• DATASET SECTION:
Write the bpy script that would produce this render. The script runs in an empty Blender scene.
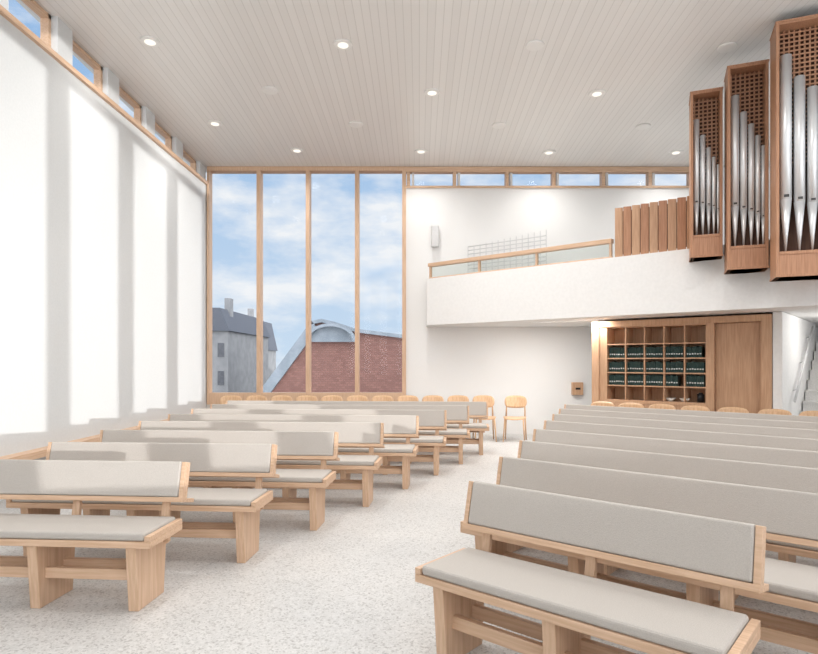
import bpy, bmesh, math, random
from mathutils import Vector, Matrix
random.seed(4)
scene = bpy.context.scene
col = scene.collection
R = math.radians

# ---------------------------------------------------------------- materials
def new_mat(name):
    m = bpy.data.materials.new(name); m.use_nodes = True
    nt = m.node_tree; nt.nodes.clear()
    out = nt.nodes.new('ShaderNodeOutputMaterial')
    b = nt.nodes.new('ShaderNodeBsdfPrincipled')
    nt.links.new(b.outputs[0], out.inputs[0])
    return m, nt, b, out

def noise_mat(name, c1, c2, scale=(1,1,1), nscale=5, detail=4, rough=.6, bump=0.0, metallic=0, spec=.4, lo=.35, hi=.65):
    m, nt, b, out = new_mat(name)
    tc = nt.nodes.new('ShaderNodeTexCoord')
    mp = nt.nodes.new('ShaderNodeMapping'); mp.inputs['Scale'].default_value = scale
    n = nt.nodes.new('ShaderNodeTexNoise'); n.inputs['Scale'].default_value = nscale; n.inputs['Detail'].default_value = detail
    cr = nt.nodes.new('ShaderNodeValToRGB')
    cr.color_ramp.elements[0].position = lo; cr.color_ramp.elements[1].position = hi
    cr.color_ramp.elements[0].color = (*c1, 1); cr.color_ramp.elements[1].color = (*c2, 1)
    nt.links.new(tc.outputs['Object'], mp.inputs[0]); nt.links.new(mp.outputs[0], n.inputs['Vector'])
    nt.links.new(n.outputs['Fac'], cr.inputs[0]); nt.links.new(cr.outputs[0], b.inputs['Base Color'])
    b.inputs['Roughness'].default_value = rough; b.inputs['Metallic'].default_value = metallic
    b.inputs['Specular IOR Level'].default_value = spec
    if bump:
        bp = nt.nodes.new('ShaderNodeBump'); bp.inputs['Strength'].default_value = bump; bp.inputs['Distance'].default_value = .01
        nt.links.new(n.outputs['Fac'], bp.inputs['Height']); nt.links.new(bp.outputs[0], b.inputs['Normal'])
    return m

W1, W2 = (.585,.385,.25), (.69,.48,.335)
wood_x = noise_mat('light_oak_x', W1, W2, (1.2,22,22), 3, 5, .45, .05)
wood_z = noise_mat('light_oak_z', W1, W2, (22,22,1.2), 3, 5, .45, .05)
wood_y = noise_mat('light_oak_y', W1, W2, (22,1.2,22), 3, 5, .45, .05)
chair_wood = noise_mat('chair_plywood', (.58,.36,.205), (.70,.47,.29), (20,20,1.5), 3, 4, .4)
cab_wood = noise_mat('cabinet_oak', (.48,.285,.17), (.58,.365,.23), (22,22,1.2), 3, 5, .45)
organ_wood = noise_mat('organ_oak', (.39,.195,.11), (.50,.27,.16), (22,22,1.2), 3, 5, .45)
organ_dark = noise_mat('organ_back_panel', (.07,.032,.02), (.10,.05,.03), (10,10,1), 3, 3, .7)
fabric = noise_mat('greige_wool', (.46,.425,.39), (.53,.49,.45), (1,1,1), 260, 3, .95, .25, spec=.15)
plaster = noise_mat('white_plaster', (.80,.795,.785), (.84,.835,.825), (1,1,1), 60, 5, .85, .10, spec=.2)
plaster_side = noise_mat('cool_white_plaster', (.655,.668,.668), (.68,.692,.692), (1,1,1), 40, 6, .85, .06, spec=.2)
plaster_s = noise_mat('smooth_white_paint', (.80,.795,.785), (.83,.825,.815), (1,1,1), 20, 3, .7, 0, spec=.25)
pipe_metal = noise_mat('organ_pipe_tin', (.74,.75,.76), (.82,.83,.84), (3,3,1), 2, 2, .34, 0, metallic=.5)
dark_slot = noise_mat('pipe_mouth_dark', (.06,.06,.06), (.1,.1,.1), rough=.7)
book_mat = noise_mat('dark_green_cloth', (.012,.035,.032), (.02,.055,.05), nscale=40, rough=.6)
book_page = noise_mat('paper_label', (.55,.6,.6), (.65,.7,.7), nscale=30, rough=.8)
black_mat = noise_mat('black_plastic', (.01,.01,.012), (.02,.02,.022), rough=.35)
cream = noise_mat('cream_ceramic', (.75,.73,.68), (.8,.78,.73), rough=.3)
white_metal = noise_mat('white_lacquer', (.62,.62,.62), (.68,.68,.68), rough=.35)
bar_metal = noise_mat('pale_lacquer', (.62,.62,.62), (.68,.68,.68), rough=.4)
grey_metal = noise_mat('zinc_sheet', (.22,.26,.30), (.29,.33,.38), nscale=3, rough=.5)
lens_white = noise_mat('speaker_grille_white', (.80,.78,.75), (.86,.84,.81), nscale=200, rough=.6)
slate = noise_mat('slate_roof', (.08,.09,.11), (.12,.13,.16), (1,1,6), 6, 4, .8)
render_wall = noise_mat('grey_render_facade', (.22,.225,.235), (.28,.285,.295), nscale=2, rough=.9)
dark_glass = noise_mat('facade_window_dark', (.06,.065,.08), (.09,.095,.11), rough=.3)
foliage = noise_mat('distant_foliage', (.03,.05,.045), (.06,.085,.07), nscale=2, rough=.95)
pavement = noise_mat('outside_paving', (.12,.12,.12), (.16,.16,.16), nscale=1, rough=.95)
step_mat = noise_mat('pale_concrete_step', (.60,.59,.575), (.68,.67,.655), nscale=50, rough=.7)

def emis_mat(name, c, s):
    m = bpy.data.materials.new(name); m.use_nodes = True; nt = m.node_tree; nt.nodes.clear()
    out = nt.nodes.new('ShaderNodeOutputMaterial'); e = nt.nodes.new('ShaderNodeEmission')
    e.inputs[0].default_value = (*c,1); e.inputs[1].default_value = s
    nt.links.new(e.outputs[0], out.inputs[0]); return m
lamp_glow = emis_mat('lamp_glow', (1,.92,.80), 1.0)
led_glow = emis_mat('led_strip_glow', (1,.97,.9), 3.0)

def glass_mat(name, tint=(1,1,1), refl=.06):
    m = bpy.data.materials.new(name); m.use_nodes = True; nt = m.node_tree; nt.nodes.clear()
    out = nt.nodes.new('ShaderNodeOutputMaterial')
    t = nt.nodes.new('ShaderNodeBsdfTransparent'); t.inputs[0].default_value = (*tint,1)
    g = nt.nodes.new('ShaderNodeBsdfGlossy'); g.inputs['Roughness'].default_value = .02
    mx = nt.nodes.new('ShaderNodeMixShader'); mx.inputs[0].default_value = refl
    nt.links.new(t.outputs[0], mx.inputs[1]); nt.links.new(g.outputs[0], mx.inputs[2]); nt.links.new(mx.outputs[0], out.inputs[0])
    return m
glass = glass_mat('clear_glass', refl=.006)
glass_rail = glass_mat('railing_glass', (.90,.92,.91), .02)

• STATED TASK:
Keep the pictures out of the copy and return the rest of the data above exactly.

• COMPLETED TASK:
Write the bpy script that would produce this render. The script runs in an empty Blender scene.
import bpy, bmesh, math, random
from mathutils import Vector, Matrix
random.seed(4)
scene = bpy.context.scene
col = scene.collection
R = math.radians

# ---------------------------------------------------------------- materials
def new_mat(name):
    m = bpy.data.materials.new(name); m.use_nodes = True
    nt = m.node_tree; nt.nodes.clear()
    out = nt.nodes.new('ShaderNodeOutputMaterial')
    b = nt.nodes.new('ShaderNodeBsdfPrincipled')
    nt.links.new(b.outputs[0], out.inputs[0])
    return m, nt, b, out

def noise_mat(name, c1, c2, scale=(1,1,1), nscale=5, detail=4, rough=.6, bump=0.0, metallic=0, spec=.4, lo=.35, hi=.65):
    m, nt, b, out = new_mat(name)
    tc = nt.nodes.new('ShaderNodeTexCoord')
    mp = nt.nodes.new('ShaderNodeMapping'); mp.inputs['Scale'].default_value = scale
    n = nt.nodes.new('ShaderNodeTexNoise'); n.inputs['Scale'].default_value = nscale; n.inputs['Detail'].default_value = detail
    cr = nt.nodes.new('ShaderNodeValToRGB')
    cr.color_ramp.elements[0].position = lo; cr.color_ramp.elements[1].position = hi
    cr.color_ramp.elements[0].color = (*c1, 1); cr.color_ramp.elements[1].color = (*c2, 1)
    nt.links.new(tc.outputs['Object'], mp.inputs[0]); nt.links.new(mp.outputs[0], n.inputs['Vector'])
    nt.links.new(n.outputs['Fac'], cr.inputs[0]); nt.links.new(cr.outputs[0], b.inputs['Base Color'])
    b.inputs['Roughness'].default_value = rough; b.inputs['Metallic'].default_value = metallic
    b.inputs['Specular IOR Level'].default_value = spec
    if bump:
        bp = nt.nodes.new('ShaderNodeBump'); bp.inputs['Strength'].default_value = bump; bp.inputs['Distance'].default_value = .01
        nt.links.new(n.outputs['Fac'], bp.inputs['Height']); nt.links.new(bp.outputs[0], b.inputs['Normal'])
    return m

W1, W2 = (.585,.385,.25), (.69,.48,.335)
wood_x = noise_mat('light_oak_x', W1, W2, (1.2,22,22), 3, 5, .45, .05)
wood_z = noise_mat('light_oak_z', W1, W2, (22,22,1.2), 3, 5, .45, .05)
wood_y = noise_mat('light_oak_y', W1, W2, (22,1.2,22), 3, 5, .45, .05)
chair_wood = noise_mat('chair_plywood', (.58,.36,.205), (.70,.47,.29), (20,20,1.5), 3, 4, .4)
cab_wood = noise_mat('cabinet_oak', (.48,.285,.17), (.58,.365,.23), (22,22,1.2), 3, 5, .45)
organ_wood = noise_mat('organ_oak', (.39,.195,.11), (.50,.27,.16), (22,22,1.2), 3, 5, .45)
organ_dark = noise_mat('organ_back_panel', (.07,.032,.02), (.10,.05,.03), (10,10,1), 3, 3, .7)
fabric = noise_mat('greige_wool', (.46,.425,.39), (.53,.49,.45), (1,1,1), 260, 3, .95, .25, spec=.15)
plaster = noise_mat('white_plaster', (.80,.795,.785), (.84,.835,.825), (1,1,1), 60, 5, .85, .10, spec=.2)
plaster_side = noise_mat('cool_white_plaster', (.655,.668,.668), (.68,.692,.692), (1,1,1), 40, 6, .85, .06, spec=.2)
plaster_s = noise_mat('smooth_white_paint', (.80,.795,.785), (.83,.825,.815), (1,1,1), 20, 3, .7, 0, spec=.25)
pipe_metal = noise_mat('organ_pipe_tin', (.74,.75,.76), (.82,.83,.84), (3,3,1), 2, 2, .34, 0, metallic=.5)
dark_slot = noise_mat('pipe_mouth_dark', (.06,.06,.06), (.1,.1,.1), rough=.7)
book_mat = noise_mat('dark_green_cloth', (.012,.035,.032), (.02,.055,.05), nscale=40, rough=.6)
book_page = noise_mat('paper_label', (.55,.6,.6), (.65,.7,.7), nscale=30, rough=.8)
black_mat = noise_mat('black_plastic', (.01,.01,.012), (.02,.02,.022), rough=.35)
cream = noise_mat('cream_ceramic', (.75,.73,.68), (.8,.78,.73), rough=.3)
white_metal = noise_mat('white_lacquer', (.62,.62,.62), (.68,.68,.68), rough=.35)
bar_metal = noise_mat('pale_lacquer', (.62,.62,.62), (.68,.68,.68), rough=.4)
grey_metal = noise_mat('zinc_sheet', (.22,.26,.30), (.29,.33,.38), nscale=3, rough=.5)
lens_white = noise_mat('speaker_grille_white', (.80,.78,.75), (.86,.84,.81), nscale=200, rough=.6)
slate = noise_mat('slate_roof', (.08,.09,.11), (.12,.13,.16), (1,1,6), 6, 4, .8)
render_wall = noise_mat('grey_render_facade', (.22,.225,.235), (.28,.285,.295), nscale=2, rough=.9)
dark_glass = noise_mat('facade_window_dark', (.06,.065,.08), (.09,.095,.11), rough=.3)
foliage = noise_mat('distant_foliage', (.03,.05,.045), (.06,.085,.07), nscale=2, rough=.95)
pavement = noise_mat('outside_paving', (.12,.12,.12), (.16,.16,.16), nscale=1, rough=.95)
step_mat = noise_mat('pale_concrete_step', (.60,.59,.575), (.68,.67,.655), nscale=50, rough=.7)

def emis_mat(name, c, s):
    m = bpy.data.materials.new(name); m.use_nodes = True; nt = m.node_tree; nt.nodes.clear()
    out = nt.nodes.new('ShaderNodeOutputMaterial'); e = nt.nodes.new('ShaderNodeEmission')
    e.inputs[0].default_value = (*c,1); e.inputs[1].default_value = s
    nt.links.new(e.outputs[0], out.inputs[0]); return m
lamp_glow = emis_mat('lamp_glow', (1,.92,.80), 1.0)
led_glow = emis_mat('led_strip_glow', (1,.97,.9), 3.0)

def glass_mat(name, tint=(1,1,1), refl=.06):
    m = bpy.data.materials.new(name); m.use_nodes = True; nt = m.node_tree; nt.nodes.clear()
    out = nt.nodes.new('ShaderNodeOutputMaterial')
    t = nt.nodes.new('ShaderNodeBsdfTransparent'); t.inputs[0].default_value = (*tint,1)
    g = nt.nodes.new('ShaderNodeBsdfGlossy'); g.inputs['Roughness'].default_value = .02
    mx = nt.nodes.new('ShaderNodeMixShader'); mx.inputs[0].default_value = refl
    nt.links.new(t.outputs[0], mx.inputs[1]); nt.links.new(g.outputs[0], mx.inputs[2]); nt.links.new(mx.outputs[0], out.inputs[0])
    return m
glass = glass_mat('clear_glass', refl=.006)
glass_rail = glass_mat('railing_glass', (.90,.92,.91), .02)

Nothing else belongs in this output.